Quand les individus ne sont pas atomisés et hypnotisés par leur poste de télévision et qu’ils ont envie de prendre en main leur existence, ils sont généralement happés par des structures prévues pour ça : partis, syndicats, associations contrôlées et subventionnées type ONG, des organismes directement affiliés à l’État. Ce prétendu droit de parole n’a pas comme ambition de créer un rapport de forces capable de transformer un état des choses, mais de dialoguer, de construire, « tous ensemble », dans un « élan citoyen », un « terrain d’entente » capable de faire coexister des antagonismes en les gommant : chercher comment le patron et l’ouvrier peuvent s’entendre, comment le flic et le jeune chômeur peuvent dialoguer, un maton et un prisonnier se respecter, c’est là le travail des nouveaux penseurs qui s’occupent de médiations sociales, à mi-chemin du flic et du curé. « Ne dérangeons pas le monde, assurons le changement dans la continuité. »

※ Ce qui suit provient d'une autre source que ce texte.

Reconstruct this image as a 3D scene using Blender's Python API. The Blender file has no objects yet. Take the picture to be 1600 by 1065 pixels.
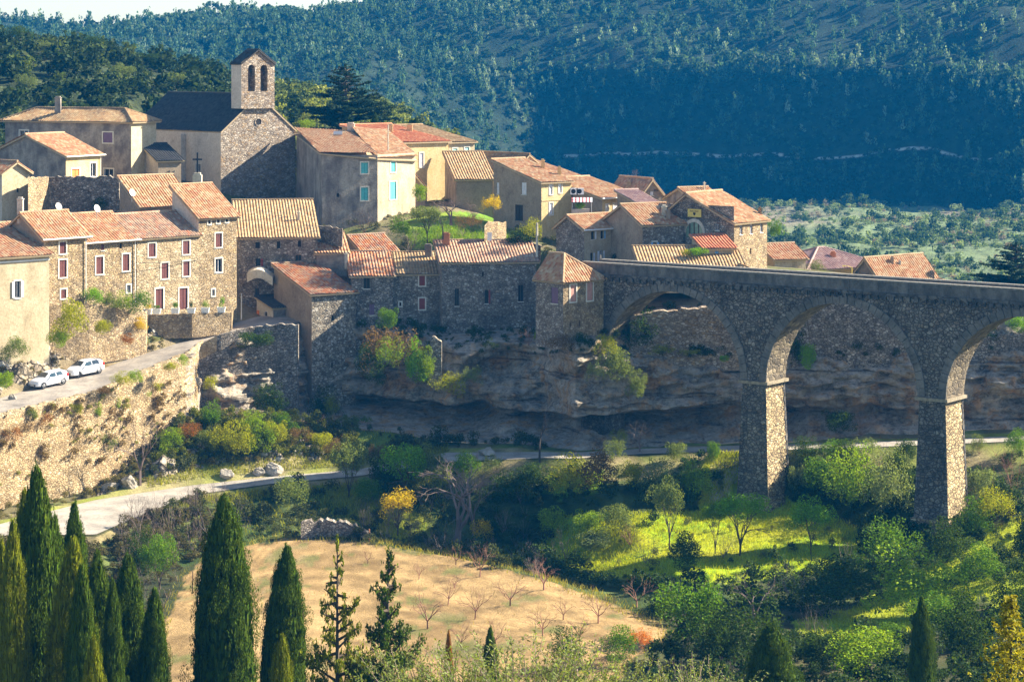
import bpy, math, random
import numpy as np
from mathutils import Vector, Matrix
random.seed(7)
RNG = np.random.default_rng(7)
PI = math.pi
R = math.radians
F = 3600.0            # focal length in pixels of a 1600 px wide picture; horizon at y = 100
SC = bpy.context.scene
COL = SC.collection

def P(px, py, d):
    return Vector(((px - 800) * d / F, d, -(py - 100) * d / F))
def zat(py, d):
    return -(py - 100) * d / F
def pix(X, Y, Z):
    return 800 + F * X / Y, 100 - F * Z / Y

# ------------------------------------------------------------------ materials
def newmat(name):
    m = bpy.data.materials.new(name); m.use_nodes = True
    nt = m.node_tree; nt.nodes.clear()
    out = nt.nodes.new('ShaderNodeOutputMaterial')
    b = nt.nodes.new('ShaderNodeBsdfPrincipled')
    b.inputs['Roughness'].default_value = .85
    b.inputs['Specular IOR Level'].default_value = .25
    nt.links.new(b.outputs[0], out.inputs[0])
    return m, nt, b
def N(nt, t, **kw):
    n = nt.nodes.new(t)
    for k, v in kw.items():
        if k.startswith('i_'):
            key = k[2:].replace('_', ' ')
            n.inputs[key].default_value = v
        else:
            setattr(n, k, v)
    return n
def L(nt, a, b): nt.links.new(a, b)
def ramp(nt, stops, interp='LINEAR'):
    n = nt.nodes.new('ShaderNodeValToRGB'); cr = n.color_ramp; cr.interpolation = interp
    while len(cr.elements) < len(stops): cr.elements.new(.5)
    for e, (p, c) in zip(cr.elements, stops):
        e.position = p; e.color = (c[0], c[1], c[2], 1)
    return n
def mixc(nt, fac, a, b, mode='MIX'):
    n = nt.nodes.new('ShaderNodeMix'); n.data_type = 'RGBA'; n.blend_type = mode
    for sock, val in ((n.inputs[0], fac), (n.inputs[6], a), (n.inputs[7], b)):
        if isinstance(val, (int, float)): sock.default_value = val
        elif isinstance(val, tuple): sock.default_value = (val[0], val[1], val[2], 1)
        else: L(nt, val, sock)
    return n.outputs[2]
def mth(nt, op, a, b=None):
    n = nt.nodes.new('ShaderNodeMath'); n.operation = op
    for i, val in enumerate((a, b)):
        if val is None: continue
        if isinstance(val, (int, float)): n.inputs[i].default_value = val
        else: L(nt, val, n.inputs[i])
    return n.outputs[0]
def coords(nt, scale=(1, 1, 1), out='Object'):
    tc = N(nt, 'ShaderNodeTexCoord'); mp = N(nt, 'ShaderNodeMapping')
    mp.inputs['Scale'].default_value = scale
    L(nt, tc.outputs[out], mp.inputs[0]); return mp.outputs[0]
def bump(nt, b, h, strength=.5, dist=.05):
    n = N(nt, 'ShaderNodeBump'); n.inputs['Strength'].default_value = strength
    n.inputs['Distance'].default_value = dist
    L(nt, h, n.inputs['Height']); L(nt, n.outputs[0], b.inputs['Normal'])

def stone(name, cols, mortar, scale=2.6, bmp=.9, stain=(.35, .33, .3), stain_amt=.5, flat=1.5, dist=.07):
    m, nt, b = newmat(name)
    c = coords(nt, (1, 1, flat))
    nz = N(nt, 'ShaderNodeTexNoise', i_Scale=1.7, i_Detail=2.0); L(nt, c, nz.inputs['Vector'])
    c2 = N(nt, 'ShaderNodeMix'); c2.data_type = 'VECTOR'; c2.inputs[0].default_value = .22
    L(nt, c, c2.inputs[4]); L(nt, nz.outputs['Color'], c2.inputs[5]); cv = c2.outputs[1]
    v = N(nt, 'ShaderNodeTexVoronoi', i_Scale=scale); L(nt, cv, v.inputs['Vector'])
    e = N(nt, 'ShaderNodeTexVoronoi', feature='DISTANCE_TO_EDGE', i_Scale=scale); L(nt, cv, e.inputs['Vector'])
    sep = N(nt, 'ShaderNodeSeparateColor'); L(nt, v.outputs['Color'], sep.inputs[0])
    n = len(cols)
    cr = ramp(nt, [(i / n, cc) for i, cc in enumerate(cols)], 'CONSTANT'); L(nt, sep.outputs[0], cr.inputs[0])
    ed = ramp(nt, [(.02, (0, 0, 0)), (.14, (1, 1, 1))]); L(nt, e.outputs['Distance'], ed.inputs[0])
    col = mixc(nt, ed.outputs[0], mortar, cr.outputs[0])
    big = N(nt, 'ShaderNodeTexNoise', i_Scale=.35, i_Detail=5.0, i_Roughness=.65); L(nt, coords(nt, (1, 1, .6)), big.inputs['Vector'])
    bf = ramp(nt, [(.38, (0, 0, 0)), (.68, (1, 1, 1))]); L(nt, big.outputs[0], bf.inputs[0])
    col2 = mixc(nt, 1.0, col, stain, 'MULTIPLY')
    fac = mth(nt, 'MULTIPLY', bf.outputs[0], stain_amt)
    col = mixc(nt, fac, col, col2)
    gr = N(nt, 'ShaderNodeTexNoise', i_Scale=5.5, i_Detail=5.0, i_Roughness=.75); L(nt, c, gr.inputs['Vector'])
    gm = ramp(nt, [(.32, (.55, .53, .5)), (.5, (1, 1, 1)), (.68, (1.3, 1.28, 1.22))]); L(nt, gr.outputs[0], gm.inputs[0])
    md = N(nt, 'ShaderNodeTexNoise', i_Scale=1.1, i_Detail=4.0, i_Roughness=.6); L(nt, c, md.inputs['Vector'])
    mm = ramp(nt, [(.35, (.68, .66, .64)), (.62, (1.15, 1.12, 1.08))]); L(nt, md.outputs[0], mm.inputs[0])
    col = mixc(nt, 1.0, mixc(nt, 1.0, col, gm.outputs[0], 'MULTIPLY'), mm.outputs[0], 'MULTIPLY')
    L(nt, col, b.inputs['Base Color'])
    fine = N(nt, 'ShaderNodeTexNoise', i_Scale=9.0, i_Detail=3.0); L(nt, c, fine.inputs['Vector'])
    hh = mth(nt, 'ADD', mth(nt, 'MULTIPLY', ed.outputs[0], .7), mth(nt, 'ADD', mth(nt, 'MULTIPLY', fine.outputs[0], .5), mth(nt, 'MULTIPLY', sep.outputs[1], .9)))
    bump(nt, b, hh, bmp, dist)
    return m

def plaster(name, c1, c2, bmp=.35, streak=.3):
    m, nt, b = newmat(name)
    n1 = N(nt, 'ShaderNodeTexNoise', i_Scale=.5, i_Detail=7.0, i_Roughness=.65); L(nt, coords(nt), n1.inputs['Vector'])
    n2 = N(nt, 'ShaderNodeTexNoise', i_Scale=1.5, i_Detail=4.0); L(nt, coords(nt, (.8, .8, .28)), n2.inputs['Vector'])
    f = mth(nt, 'ADD', mth(nt, 'MULTIPLY', n1.outputs[0], 1 - streak), mth(nt, 'MULTIPLY', n2.outputs[0], streak))
    dk = tuple(x * .62 for x in c1)
    cr = ramp(nt, [(.30, dk), (.42, c1), (.60, c2), (.72, tuple(min(1, x * 1.12) for x in c2))]); L(nt, f, cr.inputs[0])
    n4 = N(nt, 'ShaderNodeTexNoise', i_Scale=4.5, i_Detail=6.0, i_Roughness=.75); L(nt, coords(nt), n4.inputs['Vector'])
    g4 = ramp(nt, [(.33, (.72, .7, .68)), (.55, (1.05, 1.05, 1.05))]); L(nt, n4.outputs[0], g4.inputs[0])
    L(nt, mixc(nt, 1.0, cr.outputs[0], g4.outputs[0], 'MULTIPLY'), b.inputs['Base Color'])
    n3 = N(nt, 'ShaderNodeTexNoise', i_Scale=6.0, i_Detail=5.0); L(nt, coords(nt), n3.inputs['Vector'])
    bump(nt, b, n3.outputs[0], bmp, .06)
    return m

def plain(name, c, rough=.7, metal=0.0, var=.12, spec=.3):
    m, nt, b = newmat(name)
    n1 = N(nt, 'ShaderNodeTexNoise', i_Scale=3.0, i_Detail=4.0); L(nt, coords(nt), n1.inputs['Vector'])
    cr = ramp(nt, [(.3, tuple(x * (1 - var) for x in c)), (.7, tuple(min(1, x * (1 + var)) for x in c))])
    L(nt, n1.outputs[0], cr.inputs[0]); L(nt, cr.outputs[0], b.inputs['Base Color'])
    b.inputs['Roughness'].default_value = rough; b.inputs['Metallic'].default_value = metal
    b.inputs['Specular IOR Level'].default_value = spec
    return m

def tiles(name, cols, patch=(.09, .06, .04), patch_amt=.5):
    m, nt, b = newmat(name)
    uv = N(nt, 'ShaderNodeTexCoord')
    sx = N(nt, 'ShaderNodeSeparateXYZ'); L(nt, uv.outputs['UV'], sx.inputs[0])
    fu = mth(nt, 'FLOOR', mth(nt, 'ADD', sx.outputs[0], .5)); fv = mth(nt, 'FLOOR', sx.outputs[1])
    cb = N(nt, 'ShaderNodeCombineXYZ'); L(nt, fu, cb.inputs[0]); L(nt, fv, cb.inputs[1])
    wn = N(nt, 'ShaderNodeTexWhiteNoise', noise_dimensions='2D'); L(nt, cb.outputs[0], wn.inputs['Vector'])
    pn = N(nt, 'ShaderNodeTexNoise', i_Scale=.45, i_Detail=4.0); L(nt, coords(nt), pn.inputs['Vector'])
    f = mth(nt, 'ADD', mth(nt, 'MULTIPLY', wn.outputs[0], .72), mth(nt, 'MULTIPLY', mth(nt, 'SUBTRACT', pn.outputs[0], .22), .5))
    k = len(cols)
    cr = ramp(nt, [((i + .3) / k, c) for i, c in enumerate(cols)]); L(nt, f, cr.inputs[0])
    # lichen in patches, gaps between the channel tiles darker earth colour
    ln = N(nt, 'ShaderNodeTexNoise', i_Scale=1.3, i_Detail=6.0, i_Roughness=.7); L(nt, coords(nt), ln.inputs['Vector'])
    lr = ramp(nt, [(.52, (0, 0, 0)), (.66, (1, 1, 1))]); L(nt, ln.outputs[0], lr.inputs[0])
    col = mixc(nt, mth(nt, 'MULTIPLY', lr.outputs[0], patch_amt), cr.outputs[0], patch)
    L(nt, col, b.inputs['Base Color'])
    saw = mth(nt, 'FRACT', sx.outputs[1])
    bump(nt, b, mth(nt, 'ADD', saw, mth(nt, 'MULTIPLY', wn.outputs[0], .6)), .6, .05)
    return m

def leafmat(name, trans=.35, rough=.6, huevar=.25):
    m, nt, b = newmat(name)
    oi = N(nt, 'ShaderNodeObjectInfo'); ge = N(nt, 'ShaderNodeNewGeometry')
    rp = ge.outputs['Random Per Island']
    hs = N(nt, 'ShaderNodeHueSaturation')
    mr = N(nt, 'ShaderNodeMapRange'); L(nt, rp, mr.inputs[0]); mr.inputs[3].default_value = .55; mr.inputs[4].default_value = 1.5
    L(nt, mr.outputs[0], hs.inputs['Value'])
    mr2 = N(nt, 'ShaderNodeMapRange'); L(nt, mth(nt, 'FRACT', mth(nt, 'MULTIPLY', rp, 17.3)), mr2.inputs[0])
    mr2.inputs[3].default_value = .5 - .06 * huevar * 4 * .35; mr2.inputs[4].default_value = .5 + .06 * huevar * 4 * .2
    L(nt, mr2.outputs[0], hs.inputs['Hue'])
    L(nt, oi.outputs['Color'], hs.inputs['Color'])
    L(nt, hs.outputs[0], b.inputs['Base Color']); b.inputs['Roughness'].default_value = rough; b.inputs['Specular IOR Level'].default_value = .06
    tr = N(nt, 'ShaderNodeBsdfTranslucent')
    tc = mixc(nt, 1.0, hs.outputs[0], (1.0, .95, .35), 'MULTIPLY'); L(nt, tc, tr.inputs[0])
    mx = N(nt, 'ShaderNodeMixShader'); mx.inputs[0].default_value = trans
    L(nt, b.outputs[0], mx.inputs[1]); L(nt, tr.outputs[0], mx.inputs[2])
    out = [n for n in nt.nodes if n.type == 'OUTPUT_MATERIAL'][0]
    L(nt, mx.outputs[0], out.inputs[0])
    return m

M = {}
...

Alors que refuser l’isolement et l’atomisation grandissante, c’est en finir avec la conception marchande et bourgeoise de la liberté qui considère chacun comme l’ennemi potentiel de l’autre, qui propose la propriété privée comme idéal et la famille comme unique bonheur. C’est se débarrasser de la certitude que, tout seul, la vie est plus facile et que l’on pourrait s’en sortir individuellement, c’est ne plus déléguer ses paroles et ses actes, c’est reconnaître nos ennemis là où ils sont, c’est se donner les moyens de penser et de fabriquer des rapports de forces partout où cela est nécessaire, c’est comprendre que l’on appartient à une histoire et que cette histoire nous appartient. Ces propos peuvent paraître évidents, pourtant nous en sommes là, à essayer de reprendre ce que les pouvoirs ont grignoté lentement mais sûrement sur nos existences : pour cela il faut être prêt à prendre au moins le risque de ne plus avoir peur de la peur.